[The request] Return every line below as is, leaving out the pictures.
──────── Provided data
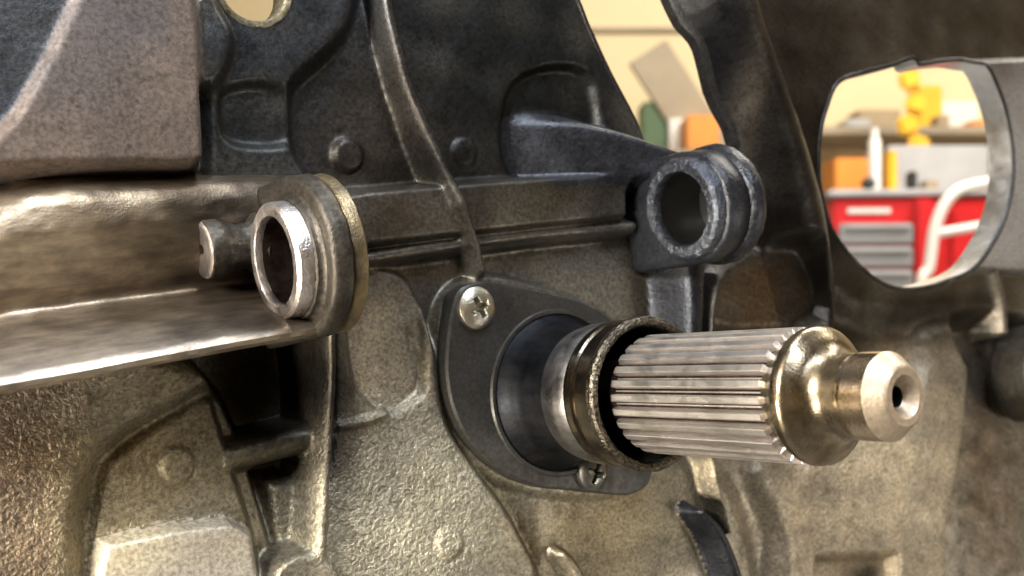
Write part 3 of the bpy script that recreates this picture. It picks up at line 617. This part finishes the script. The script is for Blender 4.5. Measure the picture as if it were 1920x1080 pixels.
# tool cabinet: front plane at 2.3 m
D = 2.3
def wx(px, d=D): return (px - 960) * K * d
def wz(py, d=D): return CAMZ - (py - 540) * K * d
rz = math.radians(-6)
tc = thing('tool_cabinet', 'red workshop tool cabinet with grey drawers seen through the round opening', 'tool cabinet', loc_=(wx(1560), D, 0))
tc.rotation_euler = (0, 0, rz)
px1 = K * D
W_ = 330 * px1; zt = wz(372)
box_obj('body', (0, W_, 0.0, 0.45, 0.12, zt), M_RED, tc, 0.006)
box_obj('top_tray', (-0.01, W_ + 0.01, -0.012, 0.46, zt + 0.003, zt + 0.018), M_LGREY, tc, 0.004)
zz = wz(420); n = 0
while zz > 0.25:
    hh = 0.042
    dr = box_obj('drawer', (0.012, 143 * px1, -0.022, 0.0, zz - hh, zz), M_GREY, tc, 0.003)
    box_obj('handle', (0.022, 138 * px1, -0.034, -0.022, zz - 0.012, zz - 0.003), M_LGREY, dr, 0.003)
    zz -= hh + 0.006
box_obj('corner_post', (147 * px1, 178 * px1, -0.03, 0.0, 0.12, zt - 0.004), M_RED, tc, 0.005)
zz = wz(420)
while zz > 0.3:
    box_obj('door_panel', (214 * px1, W_ - 0.012, -0.014, 0.0, zz - 0.1, zz + 0.03), M_RED, tc, 0.004); zz -= 0.14
cart = thing('push_cart', 'white tube framed cart handle curving in front of the red cabinet', 'cart', loc_=(0, 0, 0))
d2 = 2.05
def A(x, y, d=d2): p = at(x, y, d); return (p.x, p.y, p.z)
hb = A(1720, 700)
tube('handle_tube', [(hb[0] - 0.02, hb[1], 0.1), A(1722, 620), A(1742, 500), A(1755, 420), A(1785, 366), A(1840, 345), A(1960, 332)], [0.011] * 7, M_WHITE, cart, 16, 8, scale=1.0)
tube('cross_tube', [A(1757, 438), A(1860, 420), A(1960, 405)], [0.009] * 3, M_WHITE, cart, 14, 4, scale=1.0)
tube('rear_tube', [(A(1960, 332)[0], d2, A(1960, 332)[2]), (A(1962, 500)[0], d2, 0.6), (A(1962, 500)[0], d2, 0.1)], [0.011] * 3, M_WHITE, cart, 14, 4, scale=1.0)

# clutter standing on the cabinet
zt2 = zt + 0.018
def stand(name, label, cat, px, py_top, wpx, d, mat, dep=0.1, z0=None, b=0.004):
    x = wx(px, d); zb = zt2 if z0 is None else z0; ht = wz(py_top, d) - zb
    o = box_obj(name, (-wpx * K * d / 2, wpx * K * d / 2, 0, dep, 0, ht), mat, None, b, (x, d, zb)); return tag(o, label, cat)
stand('parts_box', 'orange plastic box at the left end of the cabinet top', 'box', 1602, 296, 72, 2.42, M_ORANGE)
stand('steel_case', 'wide light grey metal case on the cabinet top', 'case', 1760, 272, 190, 2.5, M_LGREY, 0.2)
wb = thing('white_bottle', 'slim white bottle standing between orange box and grey case', 'bottle', loc_=(wx(1640, 2.36), 2.36, zt2))
hb_ = wz(240, 2.36) - zt2
lathe('bottle_body', [(0, 0.002), (0, 0.013), (hb_ * 0.8, 0.013), (hb_ * 0.86, 0.008), (hb_, 0.007), (hb_, 0.0005)], (0, 0, 0), Z, M_WHITE, wb, 24)
for o_ in wb.children: o_.scale = (1000,) * 3
bl = thing('rubber_ball', 'small black ball knob lying on the cabinet front edge', 'ball', loc_=(wx(1628, 2.33), 2.33, zt2 + 0.016))
lathe('ball_body', [(-0.0158 + 0.0316 * i / 12, max(0.0003, 0.0158 * math.sin(math.pi * i / 12))) for i in range(13)], (0, 0, 0), Z, M_DARK, bl, 24)
for o_ in bl.children: o_.scale = (1000,) * 3
# wall shelf with boxes and hanging yellow parts
sf = box_obj('wall_shelf', (-0.7, 0.9, -0.3, 0.0, 0, 0.025), M_BOARD, None, 0.004, (wx(1700, 3.4), 3.40, wz(262, 3.2)))
tag(sf, 'brown wooden wall shelf with boxes behind the red cabinet', 'shelf')
zs = wz(262, 3.2) + 0.025
stand('cardboard_box', 'brown cardboard box at the left of the wall shelf', 'box', 1650, 205, 80, 3.2, M_CARD, 0.12, zs)
stand('storage_bin', 'pale grey bin on the wall shelf behind the yellow parts', 'bin', 1610, 222, 46, 3.15, M_LGREY, 0.12, zs)
stand('storage_bin', 'cream bin at the right of the wall shelf', 'bin', 1800, 190, 70, 3.2, M_WHITE, 0.12, zs)
stand('yellow_tub', 'yellow tub in the middle of the wall shelf', 'tub', 1745, 160, 44, 3.18, M_YEL, 0.1, zs)
for k, (x, y) in enumerate([(1712, 110), (1705, 150), (1718, 195), (1702, 235), (1722, 272)]):
    d = 2.9; p = at(x, y, d)
    o = box_obj('yellow_hook', (-0.028, 0.028, -0.012, 0.012, -0.026, 0.026), M_YEL, None, 0.009, p, (0, 0.3 * (-1) ** k, 0))
    tag(o, ['topmost', 'second from top', 'middle', 'second from bottom', 'lowest'][k] + ' of five yellow links hanging in front of the shelf', 'hanging link', 'yellow links hanging in front of the shelf')
box_obj('name_plate', (0.03, 0.12, -0.004, 0.0, wz(402), wz(390)), M_WHITE, tc, 0.002)
for k, (x, y, wp, m_, lb) in enumerate([(1690, 232, 26, M_WHITE, 'small white carton beside the brown box on the wall shelf'), (1770, 215, 22, M_CARD, 'small brown carton behind the yellow tub on the shelf'), (1835, 225, 24, M_ORANGE, 'small orange carton at the right end of the wall shelf'), (1585, 240, 20, M_GREEN, 'dark green carton at the left end of the wall shelf')]):
    stand('carton', lb, 'carton', x, y, wp, 3.12, m_, 0.08, zs)
for k, (x, wp, hp, m_, lb) in enumerate([(1675, 16, 262, M_YEL, 'short yellow tin on the cabinet top in front of the grey case'), (1715, 12, 300, M_DARK, 'small black tin on the cabinet top in front of the grey case'), (1748, 26, 318, M_CARD, 'low brown tray on the cabinet top in front of the grey case')]):
    stand('tin' if k < 2 else 'tray', lb, 'tin' if k < 2 else 'tray', x, hp + 20, wp, 2.40, m_, 0.04)
# seen through the upper window
bd = box_obj('leaning_board', (-0.06, 0.06, -0.012, 0.012, -0.5, 0.5), M_BOARD, None, 0.003, at(1400, 385, 3.0), (0, math.radians(-33), 0))
tag(bd, 'brown board leaning diagonally against the cream wall', 'board')
bench = thing('workbench', 'low workbench against the cream wall behind the upper window opening', 'workbench', loc_=(wx(1290, 3.1), 3.1, 0))
zb = wz(292, 3.0)
box_obj('bench_top', (-0.5, 0.3, -0.25, 0.28, zb - 0.04, zb), M_BOARD, bench)
for sx in (-0.46, 0.26):
    for sy in (-0.22, 0.24): box_obj('leg', (sx - 0.025, sx + 0.025, sy - 0.025, sy + 0.025, 0, zb - 0.041), M_BOARD, bench)
stand('green_box', 'dark green box on the workbench by the leaning board', 'box', 1228, 190, 46, 3.0, M_GREEN, 0.12, zb)
stand('white_tub', 'off white tub on the workbench between the green and orange boxes', 'tub', 1272, 222, 34, 2.98, M_WHITE, 0.1, zb)
stand('orange_box', 'orange box at the right of the workbench', 'box', 1318, 215, 60, 2.86, M_ORANGE, 0.12, zb)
────────────────
[Output of the task]
Write part 3 of the bpy script that recreates this picture. It picks up at line 617. This part finishes the script. The script is for Blender 4.5. Measure the picture as if it were 1920x1080 pixels.
# tool cabinet: front plane at 2.3 m
D = 2.3
def wx(px, d=D): return (px - 960) * K * d
def wz(py, d=D): return CAMZ - (py - 540) * K * d
rz = math.radians(-6)
tc = thing('tool_cabinet', 'red workshop tool cabinet with grey drawers seen through the round opening', 'tool cabinet', loc_=(wx(1560), D, 0))
tc.rotation_euler = (0, 0, rz)
px1 = K * D
W_ = 330 * px1; zt = wz(372)
box_obj('body', (0, W_, 0.0, 0.45, 0.12, zt), M_RED, tc, 0.006)
box_obj('top_tray', (-0.01, W_ + 0.01, -0.012, 0.46, zt + 0.003, zt + 0.018), M_LGREY, tc, 0.004)
zz = wz(420); n = 0
while zz > 0.25:
    hh = 0.042
    dr = box_obj('drawer', (0.012, 143 * px1, -0.022, 0.0, zz - hh, zz), M_GREY, tc, 0.003)
    box_obj('handle', (0.022, 138 * px1, -0.034, -0.022, zz - 0.012, zz - 0.003), M_LGREY, dr, 0.003)
    zz -= hh + 0.006
box_obj('corner_post', (147 * px1, 178 * px1, -0.03, 0.0, 0.12, zt - 0.004), M_RED, tc, 0.005)
zz = wz(420)
while zz > 0.3:
    box_obj('door_panel', (214 * px1, W_ - 0.012, -0.014, 0.0, zz - 0.1, zz + 0.03), M_RED, tc, 0.004); zz -= 0.14
cart = thing('push_cart', 'white tube framed cart handle curving in front of the red cabinet', 'cart', loc_=(0, 0, 0))
d2 = 2.05
def A(x, y, d=d2): p = at(x, y, d); return (p.x, p.y, p.z)
hb = A(1720, 700)
tube('handle_tube', [(hb[0] - 0.02, hb[1], 0.1), A(1722, 620), A(1742, 500), A(1755, 420), A(1785, 366), A(1840, 345), A(1960, 332)], [0.011] * 7, M_WHITE, cart, 16, 8, scale=1.0)
tube('cross_tube', [A(1757, 438), A(1860, 420), A(1960, 405)], [0.009] * 3, M_WHITE, cart, 14, 4, scale=1.0)
tube('rear_tube', [(A(1960, 332)[0], d2, A(1960, 332)[2]), (A(1962, 500)[0], d2, 0.6), (A(1962, 500)[0], d2, 0.1)], [0.011] * 3, M_WHITE, cart, 14, 4, scale=1.0)

# clutter standing on the cabinet
zt2 = zt + 0.018
def stand(name, label, cat, px, py_top, wpx, d, mat, dep=0.1, z0=None, b=0.004):
    x = wx(px, d); zb = zt2 if z0 is None else z0; ht = wz(py_top, d) - zb
    o = box_obj(name, (-wpx * K * d / 2, wpx * K * d / 2, 0, dep, 0, ht), mat, None, b, (x, d, zb)); return tag(o, label, cat)
stand('parts_box', 'orange plastic box at the left end of the cabinet top', 'box', 1602, 296, 72, 2.42, M_ORANGE)
stand('steel_case', 'wide light grey metal case on the cabinet top', 'case', 1760, 272, 190, 2.5, M_LGREY, 0.2)
wb = thing('white_bottle', 'slim white bottle standing between orange box and grey case', 'bottle', loc_=(wx(1640, 2.36), 2.36, zt2))
hb_ = wz(240, 2.36) - zt2
lathe('bottle_body', [(0, 0.002), (0, 0.013), (hb_ * 0.8, 0.013), (hb_ * 0.86, 0.008), (hb_, 0.007), (hb_, 0.0005)], (0, 0, 0), Z, M_WHITE, wb, 24)
for o_ in wb.children: o_.scale = (1000,) * 3
bl = thing('rubber_ball', 'small black ball knob lying on the cabinet front edge', 'ball', loc_=(wx(1628, 2.33), 2.33, zt2 + 0.016))
lathe('ball_body', [(-0.0158 + 0.0316 * i / 12, max(0.0003, 0.0158 * math.sin(math.pi * i / 12))) for i in range(13)], (0, 0, 0), Z, M_DARK, bl, 24)
for o_ in bl.children: o_.scale = (1000,) * 3
# wall shelf with boxes and hanging yellow parts
sf = box_obj('wall_shelf', (-0.7, 0.9, -0.3, 0.0, 0, 0.025), M_BOARD, None, 0.004, (wx(1700, 3.4), 3.40, wz(262, 3.2)))
tag(sf, 'brown wooden wall shelf with boxes behind the red cabinet', 'shelf')
zs = wz(262, 3.2) + 0.025
stand('cardboard_box', 'brown cardboard box at the left of the wall shelf', 'box', 1650, 205, 80, 3.2, M_CARD, 0.12, zs)
stand('storage_bin', 'pale grey bin on the wall shelf behind the yellow parts', 'bin', 1610, 222, 46, 3.15, M_LGREY, 0.12, zs)
stand('storage_bin', 'cream bin at the right of the wall shelf', 'bin', 1800, 190, 70, 3.2, M_WHITE, 0.12, zs)
stand('yellow_tub', 'yellow tub in the middle of the wall shelf', 'tub', 1745, 160, 44, 3.18, M_YEL, 0.1, zs)
for k, (x, y) in enumerate([(1712, 110), (1705, 150), (1718, 195), (1702, 235), (1722, 272)]):
    d = 2.9; p = at(x, y, d)
    o = box_obj('yellow_hook', (-0.028, 0.028, -0.012, 0.012, -0.026, 0.026), M_YEL, None, 0.009, p, (0, 0.3 * (-1) ** k, 0))
    tag(o, ['topmost', 'second from top', 'middle', 'second from bottom', 'lowest'][k] + ' of five yellow links hanging in front of the shelf', 'hanging link', 'yellow links hanging in front of the shelf')
box_obj('name_plate', (0.03, 0.12, -0.004, 0.0, wz(402), wz(390)), M_WHITE, tc, 0.002)
for k, (x, y, wp, m_, lb) in enumerate([(1690, 232, 26, M_WHITE, 'small white carton beside the brown box on the wall shelf'), (1770, 215, 22, M_CARD, 'small brown carton behind the yellow tub on the shelf'), (1835, 225, 24, M_ORANGE, 'small orange carton at the right end of the wall shelf'), (1585, 240, 20, M_GREEN, 'dark green carton at the left end of the wall shelf')]):
    stand('carton', lb, 'carton', x, y, wp, 3.12, m_, 0.08, zs)
for k, (x, wp, hp, m_, lb) in enumerate([(1675, 16, 262, M_YEL, 'short yellow tin on the cabinet top in front of the grey case'), (1715, 12, 300, M_DARK, 'small black tin on the cabinet top in front of the grey case'), (1748, 26, 318, M_CARD, 'low brown tray on the cabinet top in front of the grey case')]):
    stand('tin' if k < 2 else 'tray', lb, 'tin' if k < 2 else 'tray', x, hp + 20, wp, 2.40, m_, 0.04)
# seen through the upper window
bd = box_obj('leaning_board', (-0.06, 0.06, -0.012, 0.012, -0.5, 0.5), M_BOARD, None, 0.003, at(1400, 385, 3.0), (0, math.radians(-33), 0))
tag(bd, 'brown board leaning diagonally against the cream wall', 'board')
bench = thing('workbench', 'low workbench against the cream wall behind the upper window opening', 'workbench', loc_=(wx(1290, 3.1), 3.1, 0))
zb = wz(292, 3.0)
box_obj('bench_top', (-0.5, 0.3, -0.25, 0.28, zb - 0.04, zb), M_BOARD, bench)
for sx in (-0.46, 0.26):
    for sy in (-0.22, 0.24): box_obj('leg', (sx - 0.025, sx + 0.025, sy - 0.025, sy + 0.025, 0, zb - 0.041), M_BOARD, bench)
stand('green_box', 'dark green box on the workbench by the leaning board', 'box', 1228, 190, 46, 3.0, M_GREEN, 0.12, zb)
stand('white_tub', 'off white tub on the workbench between the green and orange boxes', 'tub', 1272, 222, 34, 2.98, M_WHITE, 0.1, zb)
stand('orange_box', 'orange box at the right of the workbench', 'box', 1318, 215, 60, 2.86, M_ORANGE, 0.12, zb)